Reviews

Review Of Halitha Shameem’s Aelay On Vijay TV, With Samuthirakani And Manikandan: A Low-Key Charmer Saddled With A Shrill Second Half

Is it possible to make a movie that feels like ‘Poovarasam Peepee’ crossed with a Pandiraj rural drama? The question is interesting but the result is uneven.

Baradwaj Rangan

Director: Halitha Shameem

Cast: Madhumathi, Manikandan, Samuthirakani

In a film culture that has traditionally glorified the "amma sentiment", it's nice to hear the occasional nod to the other parent. Halitha Shameem's Aelay is an "appa sentiment" story, even if what we sense — at first, from Parthi (Manikandan) — is an utter lack of sentiment for his appa. The old man, Muthukutti (Samuthirakani), has died. The Chennai-based Parthi heads back to his village for the last rites, in a bus where a loud movie played all night and a passenger snored all night. Upon reaching his destination, Parthi seems more upset about his lack of sleep than his father having passed on. And we seem to be set for an angsty drama about parents and resentful children, about a man who sold "kuchi ice" for a living and made the neighbourhood kids happy but could not transfer some of that happiness to his own kids.

 But knowing Halitha, we also know it's not going to be just that angsty drama. She may be the best vignette-maker in Tamil cinema today. As she proved so memorably in Poovarasam Peepee and especially Sillu Karupatti, she has a way of taking us so deep into a place that the writing practically becomes an act of anthropology. You don't just see the place, you discover it — and I think this comes from research. We get the feeling that Halitha has a loose "plot" in mind, but before fleshing it out she does what a good investigative journalist does. She returns with so many incidental details that these bits of flavour become their own reason for watching the movie.

We have seen many oppari singers in the movies, but never one who's rushing between appointments (the woman could use a secretary!) and has to be told who this dead man is. The way she transforms this freshly gathered information into a lament that feels as though she knew this man all her life made me laugh out loud. The unhurried pre-intermission portions are wonderful, and exactly what we expect from a "Halitha Shameem movie". There's some clunky staging and the large cast doesn't always hit the mark. (Samuthirakani and Manikandan are just fine, though, as is Kailashnath C, the boy who plays the young Parthi.) But the warmth and humour in the vignettes are irresistible: from the way a gold tooth is lost to an argument with a "fat woman" in a bus, from "child leasing" to a horrific act of chick-icide (that somehow makes you grin).

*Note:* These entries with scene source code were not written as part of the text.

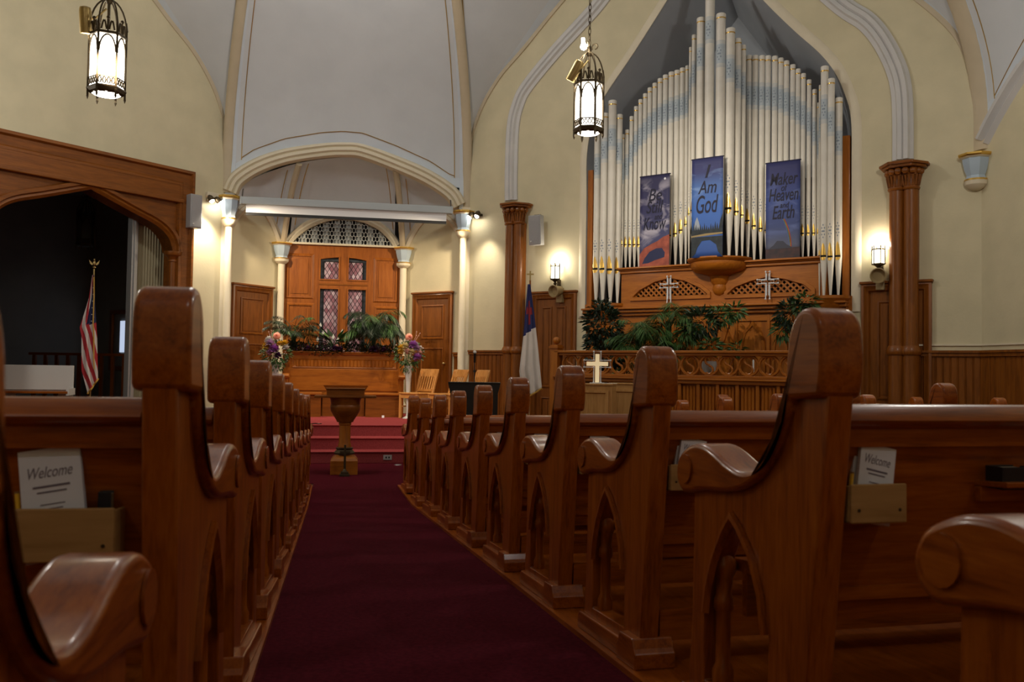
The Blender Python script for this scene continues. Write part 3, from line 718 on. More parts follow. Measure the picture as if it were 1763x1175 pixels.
# ------------------------------------------------------------------ wooden columns on the organ wall
def wood_column(label, px_, ytop, yneck, yring):
    x, zt = DR.px(px_, ytop, -.14); zn = DR.px(px_, yneck, -.14)[1]; zr = DR.px(px_, yring, -.14)[1]
    o = DR.thing('clustered_column', label, 'column', x, -.0, 0, 'clustered oak columns beside the organ')
    del o['group']
    b = MB()
    for dx, dy in ((-.085, -.10), (.085, -.10), (0, -.02)):
        b.lathe([(.10, zr + .06), (.095, zr + .12), (.092, zn - .02)], (dx, dy, 0), 18)
    b.box(-.17, .17, -.06, .0, zr, zn); b.build('shafts', DOORW['z'], o)
    b = MB()
    for dx, dy in ((-.085, -.10), (.085, -.10)):
        b.lathe([(.115, 0), (.115, .12), (.105, .15), (.105, zr - .05)], (dx, dy, 0), 18)
        b.lathe([(.118, zr - .05), (.13, zr - .03), (.13, zr + .01), (.112, zr + .05), (.10, zr + .07)], (dx, dy, 0), 18)
    b.box(-.19, .19, -.08, .0, 0, zr); b.build('pedestal', DOORW['z'], o)
    b = MB(); h = zt - zn
    for dx, dy in ((-.085, -.10), (.085, -.10)):
        b.lathe([(.105, zn - .02), (.115, zn), (.10, zn + .03), (.105, zn + h * .45), (.125, zn + h * .6)], (dx, dy, 0), 14)
        for k in range(9):
            a = pi * (1 + k / 8); b.bar((dx + .10 * cos(a), dy + .10 * sin(a), zn + .03), (dx + .125 * cos(a), dy + .125 * sin(a), zn + h * .5), .02)
    for k in range(8):
        a = -pi + pi * k / 7; b.sphere((.20 * cos(a), -.08 + .17 * sin(a), zn + h * .66), .046, 8)
    b.box(-.17, .17, -.2, 0, zn + h * .5, zn + h * .82); b.build('capital', DOORW['x'], o)
    b = MB(); b.prism([(-.27, 0), (-.27, -.12), (-.13, -.32), (.13, -.32), (.27, -.12), (.27, 0)], zn + h * .80, zn + h * .9, 'z'); b.prism([(-.30, 0), (-.30, -.13), (-.15, -.35), (.15, -.35), (.30, -.13), (.30, 0)], zn + h * .9, zt, 'z')
    b.build('abacus', DOORW['x'], o, smooth=0, bevel=.008)
    return o
wood_column('clustered oak column left of the organ, behind the white and blue flag', 885, 352, 385, 604)
wood_column('clustered oak column at the right, beside the plain cream wall', 1555, 282, 325, 605)

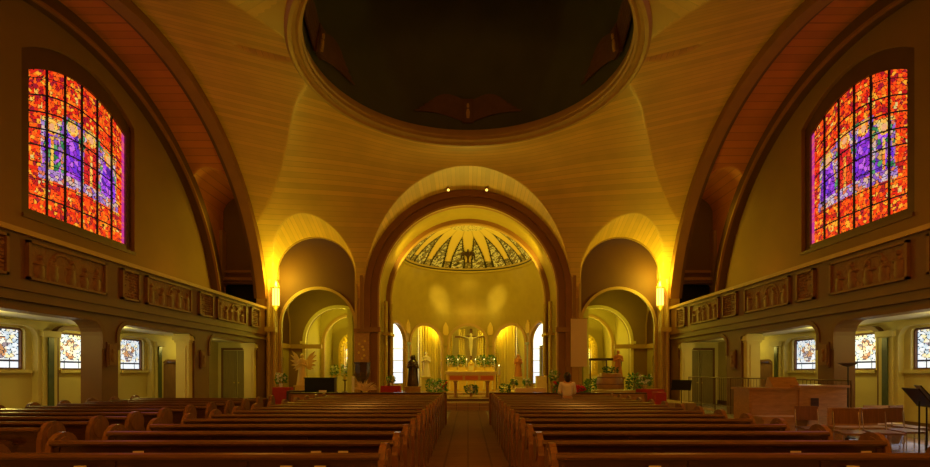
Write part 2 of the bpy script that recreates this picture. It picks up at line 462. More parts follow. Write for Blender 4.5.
ring_mould('trim_1', [(6.02, 12.3), (6.02, 11.78), (5.93, 11.70), (5.82, 11.70), (5.80, 11.80), (5.70, 11.84), (5.62, 11.80), (5.55, 11.84), (5.55, 11.96), (5.50, 12.0), (5.50, 12.12), (5.56, 12.28)], 'trim')


# the winged reliefs of the dome
def dome_relief(az, lab):
    mb = MB()
    zc = 13.1; t = math.asin((zc-ZC-.35)/6.2)
    def P(u, h, d):      # u metres along, h metres up, d inward
        el = t+h/6.0; r = RING*math.cos(el)-d; a = az+u/RING
        return (r*math.sin(a), YD+r*math.cos(a), ZC+.35+6.2*math.sin(el)-d*.3)
    t_ = thing('dome_relief', lab, 'relief', group='winged reliefs round the dome')
    for s in (-1, 1):
        for j in range(5):
            L = 2.2-j*.22; pts = []
            N = 14; h0 = -.3+.13*j
            top = []; bot = []
            for k in range(N+1):
                q = k/N; u = s*(.25+L*q); hh = h0+.22*math.sin(PI*q*.9)+.02*j; wd = .10*(1-q)**.5+.02
                top.append((u, hh+wd)); bot.append((u, hh-wd))
            mb.band(bot, top, .10, .17+.012*j, lambda u, v_, a: P(u, v_, a))
    mb.build('wings', 'domerelief', t_)
    b = MB(); b.band([(-.26, -.5), (-.26, .45)], [(.26, -.5), (.26, .45)], .12, .24, lambda u, v_, a: P(u, v_, a)); b.build('frame', 'ribdark', t_)
    b = MB(); b.band([(-.17, -.4), (-.17, .34)], [(.17, -.4), (.17, .34)], .24, .27, lambda u, v_, a: P(u, v_, a)); b.build('panel', 'domerelief', t_)
    b = MB()
    b.band([(-.06, -.32), (-.09, -.1), (-.05, .05)], [(.06, -.32), (.09, -.1), (.05, .05)], .27, .33, lambda u, v_, a: P(u, v_, a))
    b.band([(-.05, .1), (-.06, .18), (-.04, .26)], [(.05, .1), (.06, .18), (.04, .26)], .27, .33, lambda u, v_, a: P(u, v_, a))
    b.build('figure', 'trim', t_)
dome_relief(0, 'winged brown relief with framed figure at the dome rim above the altar arch')
dome_relief(R(-84), 'winged brown relief on the left side of the dark green dome')
dome_relief(R(84), 'winged brown relief on the right side of the dark green dome')

# ---- floor, platform
struct(MB().box(-13.3, 13.3, -6.6, 26.7, -.2, 0).build('floor', 'floor'))
struct(MB().box(-.72, .72, -6, 21.2, .0, .012).build('floor_aisle', 'aisle'))
mb = MB().box(-9.9, 9.9, 21.7, 26.69, 0, .3).box(-12, 12, 26.7, 37.5, -.2, .3).box(-6.0, 6.0, 21.45, 21.7, 0, .15)
struct(mb.build('floor_platform', 'plat'))
struct(MB().box(-3.2, 3.2, 23.0, 26.2, .3, .42).box(-4.4, 4.4, 28.6, 33.3, .3, .45).build('floor_step', 'plat'))

# ---- front wall piers, great arch, chancel, apse
for s in (-1, 1):
    mb = MB().box(*sorted((s*5.4, s*5.85)), 26.0, 26.7, 0, 5.7)
    mb.box(*sorted((s*9.95, s*10.9)), 25.75, 26.7, 0, 6.5)
    mb.box(*sorted((s*9.95, s*10.9)), 26.35, 26.7, 6.5, 10.9)
    struct(mb.build('wall_pier', 'trim'))
    # slender shafts up the corner pier
    struct(MB().cyl((s*10.25, 25.68, 0), (s*10.25, 25.68, 6.4), .1, n=14).cyl((s*9.98, 25.7, 0), (s*9.98, 25.7, 5.0), .07, n=14)
           .box(*sorted((s*9.85, s*10.6)), 25.55, 25.8, 3.7, 3.95).build('trim_shaft', 'trim', smooth=True))
    struct(MB().box(*sorted((s*5.35, s*5.92)), 25.9, 26.1, 3.72, 3.9).box(*sorted((s*4.55, s*5.4)), 25.86, 26.1, 3.72, 3.98)
           .box(*sorted((s*5.45, s*5.6)), 25.88, 26.0, 3.9, 6.8).build('trim_impost', 'rib'))
# great arch ring, stepped, reddish brown
mb = MB()
XY = lambda u, v, a: (u, a, v)
mb.band(arch_path(0, 5.08, 0.3, 5.72, n=64), arch_path(0, 5.40, 0.3, 5.72, n=64), 25.96, 26.7, XY)
mb.band(arch_path(0, 4.70, 0.3, 5.72, n=64), arch_path(0, 5.10, 0.3, 5.72, n=64), 26.12, 26.7, XY)
struct(mb.build('trim_great_arch', 'rib', smooth=True))
struct(MB().band(arch_path(0, 5.40, 3.9, 5.72, n=64), arch_path(0, 5.52, 3.9, 5.72, n=64), 25.9, 26.05, XY)
       .band(arch_path(0, 4.62, .3, 5.72, n=64), arch_path(0, 4.72, .3, 5.72, n=64), 26.05, 26.2, XY).build('trim_arch_edge', 'trim', smooth=True))
# chancel tunnel vault
mb = MB(); pa = arch_path(0, 4.70, .3, 5.72, n=48); pb = arch_path(0, 4.95, .3, 5.72, n=48)
mb.band(pa, pb, 26.7, 29.0, XY)
o = mb.build('wall_chancel', 'conch', smooth=True); struct(o)
struct(MB().band(arch_path(0, 4.42, .3, 5.72, n=48), arch_path(0, 4.72, .3, 5.72, n=48), 28.6, 28.95, XY).build('trim_inner_arch', 'rib', smooth=True))
struct(MB().band(arch_path(0, 4.36, .3, 5.72, n=48), arch_path(0, 4.46, .3, 5.72, n=48), 28.55, 28.7, XY).build('trim_inner_edge', 'trim', smooth=True))
for s in (-1, 1):
    struct(MB().cyl((s*4.5, 27.3, .3), (s*4.5, 27.3, 5.5), .11, n=14).cyl((s*4.35, 28.4, .3), (s*4.35, 28.4, 5.5), .11, n=14)
       .box(*sorted((s*4.2, s*4.7)), 27.1, 28.6, 3.65, 3.8).build('trim_shaft', 'conch', smooth=True))
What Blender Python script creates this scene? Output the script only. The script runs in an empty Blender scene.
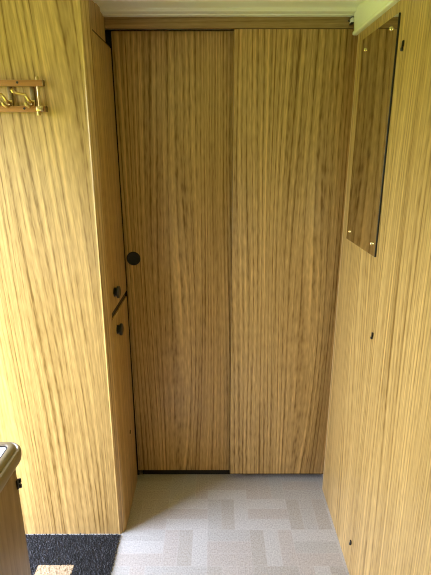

 Muthukutti is seen in flashbacks. He is, as they say, quite a character, and Halitha manages a very impressive balancing act: she makes us see the man for the casually irresponsible rogue that he is and somehow like him, even as we feel for Parthi and his sister. We see how it's easier, sometimes, to be a better man around other people's children than around your own. And all this comes with a beautifully curated sight-and-sound tour of the village. After about an hour, I felt that the plot would be one about Parthi finally making his peace with his father. I mean, one hardly expects a father in such a story to turn out to be a villain, right?

 But instead, we get two other villains (actual characters), and a third one in the form of a runaway screenplay. It's one thing for a leisurely narrative to want to pick up speed. But here, we go from zero to 600 kmph in what seems like a 10-minute stretch. The vignette-based approach is tossed out, as plot point after plot point kicks in — the second half becomes completely unwieldy, and also (disappointingly) shrill. When a film is melodramatic from start to finish, the high pitch becomes the default tone. But here, you get the feeling everyone (including the composer, Aruldev, with his "quirky" score) has begun to scream.

 Even the once-charming romance (Madhumathi Padmanathan plays Naachiya, Parthi's girlfriend) becomes a dull cliché, the kind where a silly misunderstanding is allowed to fester until the audience turns sore. The way Naachiya learns about a crucial incident seems to have been written by another writer altogether, someone brought in from Mega Serial Land. And more than disappointment, I was left with puzzlement. In Sillu Karupatti, Halitha served up heart-warming content without an iota of excessive sentimentality. Is the overplotting (and overlength) a deliberate attempt to try something else and not be "trapped" in a formula? Because, even with its issues, the film is always watchable. There's always something fresh and interesting and "quirky" enough to match the score, like the father and son giving up a chase while halfway up a tree. But you wish Halitha had leaned one way and stayed that course. Aelay wants to be Poovarasam Peepee with the added tonality of a Pandiraj drama, and I'm not sure anyone is capable of pulling that off.